▶ [Instructions for the task]: Output every line below without omitting or altering anything.

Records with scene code

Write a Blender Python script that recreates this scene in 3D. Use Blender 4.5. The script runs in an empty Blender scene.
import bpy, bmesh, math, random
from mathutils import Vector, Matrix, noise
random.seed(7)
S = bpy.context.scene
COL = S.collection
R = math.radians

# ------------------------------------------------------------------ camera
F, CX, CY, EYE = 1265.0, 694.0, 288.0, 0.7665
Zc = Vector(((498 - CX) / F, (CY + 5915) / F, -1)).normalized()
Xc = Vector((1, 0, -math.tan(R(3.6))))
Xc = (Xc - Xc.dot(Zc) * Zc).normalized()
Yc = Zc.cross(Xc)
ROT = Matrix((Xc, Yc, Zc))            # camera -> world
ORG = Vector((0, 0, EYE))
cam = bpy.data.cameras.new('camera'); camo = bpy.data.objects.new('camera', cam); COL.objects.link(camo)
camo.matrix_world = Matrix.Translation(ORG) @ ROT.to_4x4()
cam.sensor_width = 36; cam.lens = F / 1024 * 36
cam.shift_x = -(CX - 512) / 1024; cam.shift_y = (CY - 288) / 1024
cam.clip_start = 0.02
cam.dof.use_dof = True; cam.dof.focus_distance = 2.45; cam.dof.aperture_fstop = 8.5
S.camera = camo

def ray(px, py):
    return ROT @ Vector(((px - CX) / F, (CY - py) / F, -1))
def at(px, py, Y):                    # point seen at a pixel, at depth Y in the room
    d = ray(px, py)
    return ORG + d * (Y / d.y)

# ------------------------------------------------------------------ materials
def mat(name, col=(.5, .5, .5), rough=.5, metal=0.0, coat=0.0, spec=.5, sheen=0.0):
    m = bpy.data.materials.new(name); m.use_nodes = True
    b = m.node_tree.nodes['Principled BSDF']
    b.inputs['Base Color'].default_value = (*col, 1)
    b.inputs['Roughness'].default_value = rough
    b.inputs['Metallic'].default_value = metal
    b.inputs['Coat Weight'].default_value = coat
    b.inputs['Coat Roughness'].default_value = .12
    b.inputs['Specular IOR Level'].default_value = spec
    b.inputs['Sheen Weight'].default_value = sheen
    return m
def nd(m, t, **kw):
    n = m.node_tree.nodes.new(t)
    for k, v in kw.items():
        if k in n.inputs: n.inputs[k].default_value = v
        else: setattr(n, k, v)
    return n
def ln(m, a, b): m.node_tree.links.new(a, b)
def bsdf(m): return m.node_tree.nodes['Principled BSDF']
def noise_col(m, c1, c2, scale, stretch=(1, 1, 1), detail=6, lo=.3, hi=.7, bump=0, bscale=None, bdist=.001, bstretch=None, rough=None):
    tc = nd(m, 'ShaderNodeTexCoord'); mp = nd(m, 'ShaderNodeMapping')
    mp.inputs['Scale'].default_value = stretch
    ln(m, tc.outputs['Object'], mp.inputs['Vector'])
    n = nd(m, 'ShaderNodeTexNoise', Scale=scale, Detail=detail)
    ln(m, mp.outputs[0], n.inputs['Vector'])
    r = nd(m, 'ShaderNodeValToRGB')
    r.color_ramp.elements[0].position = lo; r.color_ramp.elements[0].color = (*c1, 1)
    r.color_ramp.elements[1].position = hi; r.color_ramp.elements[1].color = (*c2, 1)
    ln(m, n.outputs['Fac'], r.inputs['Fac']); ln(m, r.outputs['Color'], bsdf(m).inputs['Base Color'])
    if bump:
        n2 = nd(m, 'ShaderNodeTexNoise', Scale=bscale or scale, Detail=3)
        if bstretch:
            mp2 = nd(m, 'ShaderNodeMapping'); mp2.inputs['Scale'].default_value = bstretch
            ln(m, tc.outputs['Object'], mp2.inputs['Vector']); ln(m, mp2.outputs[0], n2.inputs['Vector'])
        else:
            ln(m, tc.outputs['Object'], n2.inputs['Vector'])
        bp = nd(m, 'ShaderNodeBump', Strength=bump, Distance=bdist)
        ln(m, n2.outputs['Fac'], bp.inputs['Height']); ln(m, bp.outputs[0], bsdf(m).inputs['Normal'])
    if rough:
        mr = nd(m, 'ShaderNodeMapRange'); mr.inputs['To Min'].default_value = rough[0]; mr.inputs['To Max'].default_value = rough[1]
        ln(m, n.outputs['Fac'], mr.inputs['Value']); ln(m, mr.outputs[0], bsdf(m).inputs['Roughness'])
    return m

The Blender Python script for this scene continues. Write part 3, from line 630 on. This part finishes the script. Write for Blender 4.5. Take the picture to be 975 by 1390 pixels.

▶ [Result for this task]:
Write a Blender Python script that recreates this scene in 3D. Use Blender 4.5. The script runs in an empty Blender scene.
import bpy, bmesh, math, random
from mathutils import Vector, Matrix, noise
random.seed(7)
S = bpy.context.scene
COL = S.collection
R = math.radians

# ------------------------------------------------------------------ camera
F, CX, CY, EYE = 1265.0, 694.0, 288.0, 0.7665
Zc = Vector(((498 - CX) / F, (CY + 5915) / F, -1)).normalized()
Xc = Vector((1, 0, -math.tan(R(3.6))))
Xc = (Xc - Xc.dot(Zc) * Zc).normalized()
Yc = Zc.cross(Xc)
ROT = Matrix((Xc, Yc, Zc))            # camera -> world
ORG = Vector((0, 0, EYE))
cam = bpy.data.cameras.new('camera'); camo = bpy.data.objects.new('camera', cam); COL.objects.link(camo)
camo.matrix_world = Matrix.Translation(ORG) @ ROT.to_4x4()
cam.sensor_width = 36; cam.lens = F / 1024 * 36
cam.shift_x = -(CX - 512) / 1024; cam.shift_y = (CY - 288) / 1024
cam.clip_start = 0.02
cam.dof.use_dof = True; cam.dof.focus_distance = 2.45; cam.dof.aperture_fstop = 8.5
S.camera = camo

def ray(px, py):
    return ROT @ Vector(((px - CX) / F, (CY - py) / F, -1))
def at(px, py, Y):                    # point seen at a pixel, at depth Y in the room
    d = ray(px, py)
    return ORG + d * (Y / d.y)

# ------------------------------------------------------------------ materials
def mat(name, col=(.5, .5, .5), rough=.5, metal=0.0, coat=0.0, spec=.5, sheen=0.0):
    m = bpy.data.materials.new(name); m.use_nodes = True
    b = m.node_tree.nodes['Principled BSDF']
    b.inputs['Base Color'].default_value = (*col, 1)
    b.inputs['Roughness'].default_value = rough
    b.inputs['Metallic'].default_value = metal
    b.inputs['Coat Weight'].default_value = coat
    b.inputs['Coat Roughness'].default_value = .12
    b.inputs['Specular IOR Level'].default_value = spec
    b.inputs['Sheen Weight'].default_value = sheen
    return m
def nd(m, t, **kw):
    n = m.node_tree.nodes.new(t)
    for k, v in kw.items():
        if k in n.inputs: n.inputs[k].default_value = v
        else: setattr(n, k, v)
    return n
def ln(m, a, b): m.node_tree.links.new(a, b)
def bsdf(m): return m.node_tree.nodes['Principled BSDF']
def noise_col(m, c1, c2, scale, stretch=(1, 1, 1), detail=6, lo=.3, hi=.7, bump=0, bscale=None, bdist=.001, bstretch=None, rough=None):
    tc = nd(m, 'ShaderNodeTexCoord'); mp = nd(m, 'ShaderNodeMapping')
    mp.inputs['Scale'].default_value = stretch
    ln(m, tc.outputs['Object'], mp.inputs['Vector'])
    n = nd(m, 'ShaderNodeTexNoise', Scale=scale, Detail=detail)
    ln(m, mp.outputs[0], n.inputs['Vector'])
    r = nd(m, 'ShaderNodeValToRGB')
    r.color_ramp.elements[0].position = lo; r.color_ramp.elements[0].color = (*c1, 1)
    r.color_ramp.elements[1].position = hi; r.color_ramp.elements[1].color = (*c2, 1)
    ln(m, n.outputs['Fac'], r.inputs['Fac']); ln(m, r.outputs['Color'], bsdf(m).inputs['Base Color'])
    if bump:
        n2 = nd(m, 'ShaderNodeTexNoise', Scale=bscale or scale, Detail=3)
        if bstretch:
            mp2 = nd(m, 'ShaderNodeMapping'); mp2.inputs['Scale'].default_value = bstretch
            ln(m, tc.outputs['Object'], mp2.inputs['Vector']); ln(m, mp2.outputs[0], n2.inputs['Vector'])
        else:
            ln(m, tc.outputs['Object'], n2.inputs['Vector'])
        bp = nd(m, 'ShaderNodeBump', Strength=bump, Distance=bdist)
        ln(m, n2.outputs['Fac'], bp.inputs['Height']); ln(m, bp.outputs[0], bsdf(m).inputs['Normal'])
    if rough:
        mr = nd(m, 'ShaderNodeMapRange'); mr.inputs['To Min'].default_value = rough[0]; mr.inputs['To Max'].default_value = rough[1]
        ln(m, n.outputs['Fac'], mr.inputs['Value']); ln(m, mr.outputs[0], bsdf(m).inputs['Roughness'])
    return m

The Blender Python script for this scene continues. Write part 3, from line 630 on. This part finishes the script. Write for Blender 4.5. Take the picture to be 975 by 1390 pixels.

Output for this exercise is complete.